### GIVEN TASK
In the listing below, locate the lines that hold "picture" and copy them.
┄┄┄┄┄┄
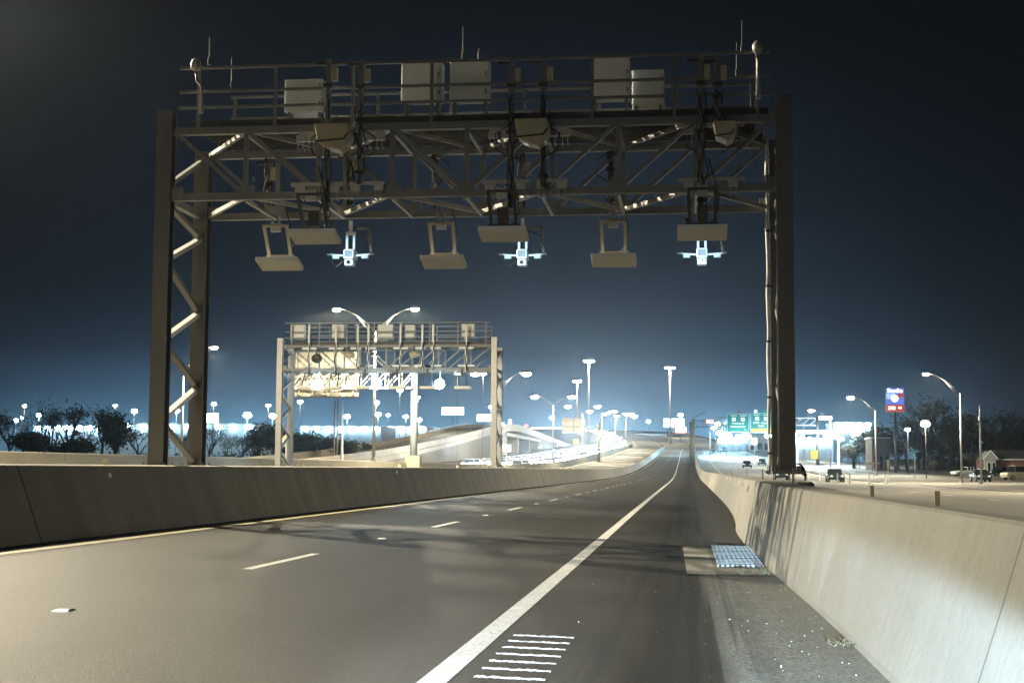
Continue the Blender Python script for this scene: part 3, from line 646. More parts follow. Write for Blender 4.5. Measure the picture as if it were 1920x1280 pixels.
def panel2(u, label, tilt):
    a = fa(u, 727); t = thing('tag_reader', label, 'antenna', (a.x, YF, a.z+1))
    MB().box(a.x-.42, a.x+.42, YF-.3, YF+.3, a.z-.06, a.z+.08).build('antenna_body', M['panel'], t, bevel=.01)
    b = MB()
    for s in (-.22, .22): b.bar((a.x+s+tilt, YF-.3, zb2-.25), (a.x+s, YF, a.z+.08), .06)
    b.bar((a.x-.25+tilt, YF-.3, zb2-.25), (a.x+.25+tilt, YF-.3, zb2-.25), .06); b.bar((a.x+tilt, YF-.2, zb2), (a.x+tilt, YF-.25, zb2-.4), .1); b.build('hanger_frame', M['steel_dark'], t)
panel2(573, 'leftmost hanging tag reader of the far gantry, in front of the lit sign', .25); panel2(624, 'second hanging tag reader of the far gantry, in front of the lit sign', .2); panel2(682, 'hanging tag reader just left of the middle light of the far gantry', .1)
panel2(745, 'hanging tag reader right of the middle light of the far gantry', 0); panel2(803, 'hanging tag reader left of the right light of the far gantry', 0); panel2(868, 'rightmost hanging tag reader of the far gantry', -.02)
for u, lab in ((597, 'glaring blue-white lamp unit under the far gantry, leftmost, in front of the lit sign'), (707, 'glaring blue-white lamp unit under the middle of the far gantry'), (825, 'glaring blue-white lamp unit under the right half of the far gantry')):
    a = fa(u, 720); t = thing('toll_camera', lab, 'camera', a, 'glaring camera lamps under the far gantry')
    MB().box(a.x-.16, a.x+.16, YF-.1, YF+.3, a.z-.16, a.z+.2).build('housing', M['white'], t, bevel=.03)
    MB().bar((a.x, YF+.1, a.z+.2), (a.x, YF+.1, zb2), .08).build('drop_arm', M['steel'], t)
    MB().tube([(a.x, YF-.16, a.z), (a.x, YF-.11, a.z)], .26, 16).build('illuminator', M['led'], t)
    light('SPOT', (a.x, YF-.3, a.z), COOL, 900, t, .1, 140, .8, (.15, -1, -.22), 'toll_camera_light')
for i, (u, v) in enumerate(((594, 672), (655, 665), (777, 664))):
    a = fa(u, v); t = thing('sensor_housing', ['dark round sensor in front of the lit sign on the far gantry', 'beige sensor housing left of the far gantry middle', 'beige sensor housing right of the far gantry middle'][i], 'sensor', a)
    MB().ball(a, .3, .25, .2 if i else .26, 10, 6).build('shell', M['housing' if i else 'steel_dark'], t, smooth=True); MB().bar((a.x, YF-.1, a.z+.1), (a.x, YF-.1, zc2), .07).build('bracket', M['steel_dark'], t)

# ------------------------------------------------------------------ street lamps
def lamp(x, y, zb, h, arms, label, rise=2.0, cool=False, power=LAMP_W, pole=M['steel_light'], rad=.12, head=1.0, group=None, beam=True):
    t = thing('street_lamp', label, 'street lamp', (x, y, zb), group)
    MB().tube([(x, y, zb), (x, y, zb+h-rise)], [rad, rad*.55], 10).build('pole', pole, t, smooth=True)
    MB().tube([(x, y, zb-.02), (x, y, zb+.35)], rad*1.8, 10).build('base', M['concrete'], t)
    for dx, dy in arms:
        top = Vector((x, y, zb+h-rise-.05)); tip = Vector((x+dx, y+dy, zb+h))
        mid = [top.lerp(tip, f)+Vector((0, 0, rise*.18*math.sin(f*math.pi))) for f in (0, .25, .5, .75, 1)]
        b = MB(); b.tube(mid, [.04, .038, .036, .034, .03], 8)
        b.tube([Vector((x, y, zb+h-rise-.6)), mid[2]-Vector((0, 0, .02))], .02, 6); b.build('arm', M['steel'], t, smooth=True)
        d = Vector((dx, dy, 0)).normalized() if (dx or dy) else Vector((1, 0, 0)); hc = tip+d*.25*head
        hd = MB().ball(hc, .36*head, .2*head, .13*head, 12, 7).build('lamp_head', M['steel'], t, smooth=True)
        MB().ball(hc-Vector((0, 0, .08*head)), .30*head, .19*head, .17*head, 10, 6).build('lens', M['lens_c' if cool else 'lens_w'], hd, smooth=True)
        if power:
            lp = hc-Vector((0, 0, .24*head+.05))
            light('SPOT', lp, COOL if cool else WARM, power, t, .05, 176, .25, (0, 0, -1))
    return t
med = [(-37, 'off-frame'), (34.8, ''), (104, ''), (176, ''), (246, ''), (316, ''), (388, ''), (460, ''), (532, '')]
labs = ['double-arm street lamp on the median barrier behind the camera', 'double-arm street lamp on the median barrier, its glow entering at the top left corner', 'tall double-arm street lamp rising behind the far gantry', 'double-arm street lamp just right of the far gantry', 'double-arm street lamp left of the dull rear-facing sign board', 'double-arm street lamp right of the dull rear-facing sign board', 'small double-arm median lamp, fourth beyond the far gantry', 'small double-arm median lamp, fifth beyond the far gantry', 'smallest double-arm median lamp near the crest']
for (y, _), lb_ in zip(med, labs):
    xx = -22.9+sh(y); zz = zr(-22.9, y)+1.2
    lamp(xx, y, zz, 12.45-1.2-.55+.6+(2.6 if y == 34.8 else 0), [(-2.7, 0), (2.7, 0)], lb_, rise=1.7, head=1.0 if y < 150 else 1.5+y/400, power=LAMP_W*(.55 if y < 0 else 1 if y < 200 else .6), group='double-arm lamps along the median barrier')
# left frontage lamp seen through the gantry tower
p = at(340, 868, 137); lamp(p.x, 137, .9, 12.2, [(2.7, 0)], 'single-arm street lamp seen through the left tower of the near gantry', head=1.3)
for y_, lb_ in ((92, 'single-arm street lamp on the right, outside the picture beside the main lanes'),): lamp(29.5, y_, zg(29.5, y_), 12, [(-3.3, 0)], lb_, rise=2.2, power=LAMP_W*.6)
for i, (u, Y, lb_) in enumerate(((1803, 161, 'tallest single-arm street lamp on the right, in front of the parked cars'), (1643, 230, 'single-arm street lamp left of the blue and red motel sign'), (1558, 300, 'warm single-arm street lamp left of the shop lights, third from the right'), (1508, 372, 'warm single-arm street lamp just right of the gantry column'))):
    p = at(u, 890, Y); hh = (12.0, 12.4, 12, 12)[i]
    lamp(p.x, Y, zg(p.x-sh(Y), Y), hh, [(-3.3, 0)], lb_, rise=2.2, head=1.1 if i < 1 else 1.6+i*.2, pole=M['steel_light'])
p = at(1840, 908, 150); t = thing('utility_pole', 'bare slender pole in front of the white utility box on the right', 'pole', (p.x, 150, zg(p.x, 150)))
MB().tube([(p.x, 150, zg(p.x, 150)), (p.x, 150, at(1840, 760, 150).z)], [.12, .06], 10).build('pole', M['steel_light'], t, smooth=True)
MB().ball((p.x+.15, 150, at(1840, 829, 150).z), .1, .1, .14).build('bracket_box', M['steel_light'], t)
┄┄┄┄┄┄
### THE REPLY
Continue the Blender Python script for this scene: part 3, from line 646. More parts follow. Write for Blender 4.5. Measure the picture as if it were 1920x1280 pixels.
for y_, lb_ in ((92, 'single-arm street lamp on the right, outside the picture beside the main lanes'),): lamp(29.5, y_, zg(29.5, y_), 12, [(-3.3, 0)], lb_, rise=2.2, power=LAMP_W*.6)